** SET TASK **
Take every line that has the string "this" and copy it out.

********

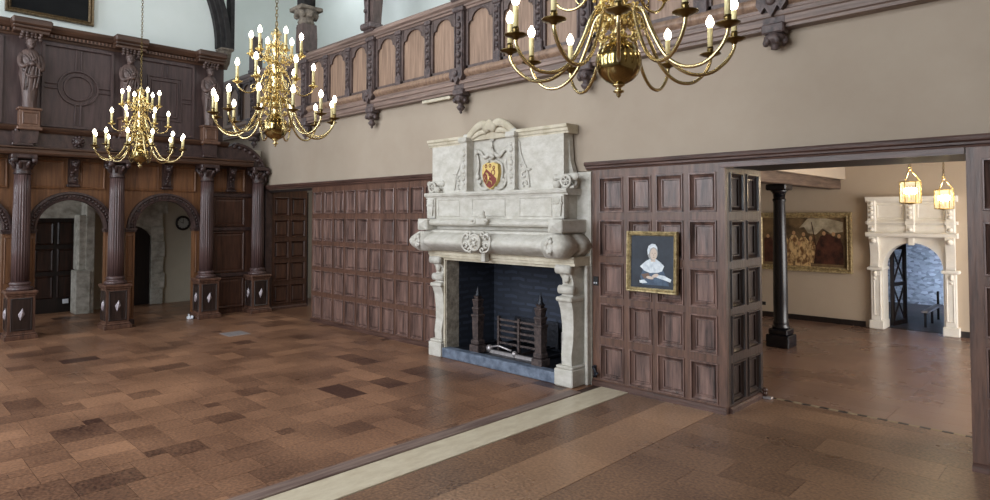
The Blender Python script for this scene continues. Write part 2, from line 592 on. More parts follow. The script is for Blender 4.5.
# ------------------------------------------------------------------ floors
def tile_floor(mb, x0, y0, x1, y1, unit, sizes, gap, z=0.0, tones=(0.3, 0.6), th=0.004):
    nx, ny = int(round((x1 - x0) / unit)), int(round((y1 - y0) / unit))
    used = [[False] * ny for _ in range(nx)]
    for j in range(ny):
        for i in range(nx):
            if used[i][j]:
                continue
            opts = sizes[:]
            random.shuffle(opts)
            opts.append((1, 1))
            for a, b in opts:
                if i + a <= nx and j + b <= ny and all(not used[i + p][j + q] for p in range(a) for q in range(b)):
                    break
            for p in range(a):
                for q in range(b):
                    used[i + p][j + q] = True
            X0, Y0 = x0 + i * unit + gap, y0 + j * unit + gap
            X1, Y1 = x0 + (i + a) * unit - gap, y0 + (j + b) * unit - gap
            t = random.gauss((tones[0] + tones[1]) / 2, (tones[1] - tones[0]) / 2)
            if random.random() < 0.07:
                t -= 0.28
            mb.box((X0, Y0, z - th), (X1, Y1, z), tone=t)


struct(MB().box((-6, -8.3, -0.3), (14, 1.6, -0.003)).build('floor', M['joint']))
mb = MB()
tile_floor(mb, -4.0, -7.9, 7.085, 0.0, 0.125, [(2, 2), (3, 2), (2, 3), (3, 2), (2, 2), (4, 2), (3, 3)], 0.0014, tones=(0.36, 0.56))
mb.box((-4, 0, -0.004), (1.5, 1.5, 0), tone=0.35)
struct(mb.build('floor_tiles_left', M['tiles'], keep_tone=True))
mb = MB()
for (xa, xb, tone, L) in ((7.535, 7.93, 0.36, (0.3, 0.45, 0.6)), (7.93, 8.40, 0.66, (0.5, 0.7, 0.9))):
    y = -7.9
    while y < 0.0:
        y2 = min(y + random.choice(L), 0.0)
        if tone < 0.5 and random.random() < 0.5:
            xm = (xa + xb) / 2
            mb.box((xa, y + 0.001, -0.004), (xm - 0.001, y2 - 0.001, 0), tone=random.gauss(tone, 0.06))
            mb.box((xm + 0.001, y + 0.001, -0.004), (xb - 0.001, y2 - 0.001, 0), tone=random.gauss(tone, 0.06))
        else:
            mb.box((xa, y + 0.001, -0.004), (xb - 0.0015, y2 - 0.001, 0), tone=random.gauss(tone, 0.05))
        y = y2
y = -7.9
k = 0
while y < 0.76:
    y2 = min(y + random.choice((0.28, 0.34, 0.3)), 0.765)
    xe = 13.0 if y2 < 0.02 else 10.2
    x = 8.402 if y < 0.0 else 8.46
    while x < xe - 0.01:
        x2 = min(x + random.choice((0.45, 0.6, 0.75, 0.9)), xe)
        mb.box((x + 0.001, y + 0.0012, -0.004), (x2 - 0.001, y2 - 0.0012, 0), tone=random.gauss(0.40 + 0.10 * max(0, (y + 2.5) / 3.2), 0.05))
        x = x2
    y = y2
struct(mb.build('floor_tiles_right', M['tiles_rows'], keep_tone=True))
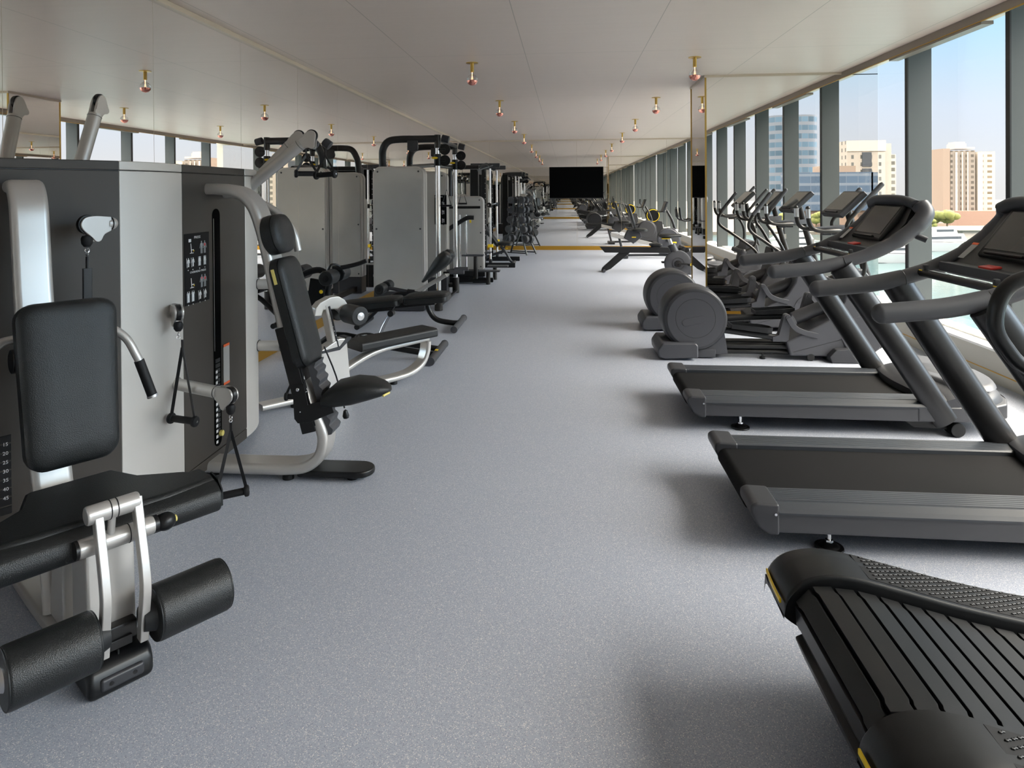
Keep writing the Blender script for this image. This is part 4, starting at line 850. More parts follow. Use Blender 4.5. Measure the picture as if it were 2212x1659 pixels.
b.box((-2.0022, pcx-.060, 1.340), (.0006, .020, .018), bev=0)
gb(b, 'white_print', 'white', pc); gb(b_g, 'grey_figures', 'printgrey', pc); gb(b_r, 'red_marks', 'printred', pc); gb(b_y, 'yellow_marks', 'yellow', pc)
for o in [pc]+list(pc.children):
    for v in o.data.vertices:
        wy = v.co.y+3.4; v.co.y = (wy-pcx)*1.23+3.548-3.4; v.co.z = (v.co.z-1.175)*.93+1.198
b = MB(); b.box(*onface(3.862, .595, .070, .235, .003, -2.0065), bev=0); wl_ = gb(b, 'warning_label', 'labelgrey', f2)
b = MB(); b.box(*onface(3.862, .707, .070, .014, .004, -2.006), bev=0); b.box(*onface(3.862, .483, .070, .014, .004, -2.006), bev=0); gb(b, 'orange_bands', 'orange', wl_)
# stack window on the leg extension face
u1 = Vector((.6, .8, 0)); n1 = Vector((.8, -.6, 0)); O1 = Vector((-1.49, 2.11, 0))
def S1(s, a, z): return O1 - n1*s + u1*a + Vector((0, 0, z))
fr1 = Matrix.Identity(4)
for i in range(3): fr1[i][0], fr1[i][1], fr1[i][2], fr1[i][3] = n1[i], u1[i], (0,0,1)[i], O1[i]
# local station 1 frame: x outward, y = u1, z up
b = MB(fr1); b.box((-.872, -.255, .98), (.02, .17, .98), bev=.008); gb(b, 'stack_window', 'placard')
b = MB(fr1)
for k, s_ in enumerate(('15','20','25','30','35','40','45')):
    text_bm(b, s_, frame((-.858, -.115, .60-.036*k), (0,1,0), (0,0,1)), .020, ext=.0003)
text_bm(b, 'ON', frame((-.861, -.19, 1.14), (0,1,0), (0,0,1)), .022, ext=.0003)
gb(b, 'weight_numbers', 'white')
b = MB(fr1)
for k in range(9): b.box((-.862, -.125, .62-.036*k), (.006, .06, .030), bev=.001)
gb(b, 'stack_plates', 'ironweight')
# station 1: leg extension -----------------------------------------------------
b = MB(fr1); b.flat([(-.90,-.04,1.635), (-.845,-.04,1.63), (-.80,-.04,1.56), (-.775,-.04,1.42), (-.72,-.04,1.1), (-.60,-.03,.62), (-.53,-.02,.32), (-.47,-.02,.06)], .135, .055, (0,1,0), n=6, bev=.45); gb(b, 'curved_post', 'silver')
b = MB(fr1); b.flat([(-.88,-.02,.035),(-.5,-.02,.035),(-.02,0,.035)], .150, .05, (0,1,0), n=2, bev=.3); gb(b, 'base_beam', 'silver')
b = MB(fr1); b.pad(frame(Vector((-.485, 0, .90)), (0,1,0), (-.12, 0, .99)), .30, .60, .095, r=.06, bulge=.01, taper=-.12); bk = gb(b, 'backrest', 'vinyl')
# seat: T-shaped cushion with a rolled front edge
def seat_outline(i): return [(-.44+i*.5,-.15+i), (-.30,-.20+i), (-.20,-.33+i), (-.12,-.372+i), (-.06-i,-.372+i), (-.045-i,-.2), (-.045-i,.2), (-.06-i,.372-i), (-.12,.372-i), (-.20,.33-i), (-.30,.20-i), (-.44+i*.5,.15-i)]
b = MB(fr1); secs = []
for z, i in ((.455,.03),(.46,.01),(.48,0),(.515,0),(.53,.006),(.538,.02)): secs.append([Vector((x, y, z)) for x, y in seat_outline(i)])
b.loft(secs); b.prism([(-.20,.535),(-.10,.537),(-.045,.522),(-.012,.495),(-.005,.46),(-.02,.425),(-.06,.412),(-.12,.42),(-.2,.45)], -.375, .375, bev=.012, seg=3); s1 = gb(b, 'seat', 'vinyl', ang=50)
b = MB(fr1); b.prism([(-.11,.542),(-.05,.53),(-.02,.50),(-.02,.44),(-.07,.42)], .374, .380, bev=.001); b.prism([(-.11,.542),(-.05,.53),(-.02,.50),(-.02,.44),(-.07,.42)], -.380, -.374, bev=.001); gb(b, 'seat_end_cap', 'vinylside', s1)
b = MB(fr1); b.prism([(-.17,.06),(-.18,.44),(-.03,.44),(-.01,.06)], -.075, .075, bev=.012); gb(b, 'seat_column', 'silver')
b = MB(fr1); b.prism([(-.46,.06),(-.40,.46),(-.30,.46),(-.30,.06)], -.07, .07, bev=.012); gb(b, 'rear_column', 'silver')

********

** TASK RESULT **
The Blender Python script for this scene continues. Write part 2, from line 592 on. More parts follow. The script is for Blender 4.5.
Keep writing the Blender script for this image. This is part 4, starting at line 850. More parts follow. Use Blender 4.5. Measure the picture as if it were 2212x1659 pixels.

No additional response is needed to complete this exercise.